The heartbreak of daily parenting

This is what I can say about parenting without a shadow of a doubt: It will break your heart a million times. Because that is how much you care about your kid and that is how badly you don’t want to ruin them. There will be days were everything is easy and fun and funny and relaxed and filled with love you will wonder how anyone would possibly turn down the opportunity to have kids, as you can see with absolute clarity that this is simply it. Sometimes, fifteen minutes after you think that, you will coincidentally rue the day you thought having a child was a smart idea. But most of the time you will exist somewhere in the middle of those two feelings.

The list of what I want for my kids is lengthy and varied and encompasses more than I could have ever imagined tallying up. My own list is limited to survival and trying my best to be kind. I can see the issue with this disparity here…

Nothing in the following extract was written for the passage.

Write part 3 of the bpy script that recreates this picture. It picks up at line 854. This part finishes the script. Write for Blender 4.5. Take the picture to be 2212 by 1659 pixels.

Today, Little Sister, who has been so pumped about returning to soccer, fell apart on the field. She cried, she clung to us, she didn’t want to play, and she only wanted to play if we came out with her, the works. We waited it out; her coaches worked with her and her teammates were compassionate. She eventually rejoined the group and played great. But we had been here before and frankly I was irritated beyond belief. It would have been easier for almost everyone else if we had given up and given in, letting her sit out the game or the season.

It would have served everyone but her to do that. Because at some point, there will be obstacles that are scary or unknown or ones without any guaranteed return of success and she is going to have to make do with what she has in order to face it. It’s our job to help her uncover the truth that she has everything she needs to do that and sometimes that job sucks. Sometimes you sweat or cry or mentally curse while you are doing that. Sometimes you text your partner for the opposite side of the field all those words that you cannot say to your child and take deep breaths and try to root out your motives for feeling THIS BAD at this job.

And then somehow, the clouds break and the sun shines through and your kid joins the group or goes back to school even though they are over it and you feel like you could burst with pride over them taking small steps toward the future. And that hollow uneasy feeling that makes no room for your heart to beat in your chest sort of vanishes and you go on to the next thing be it beautiful or disastrous. That is what parenting is like.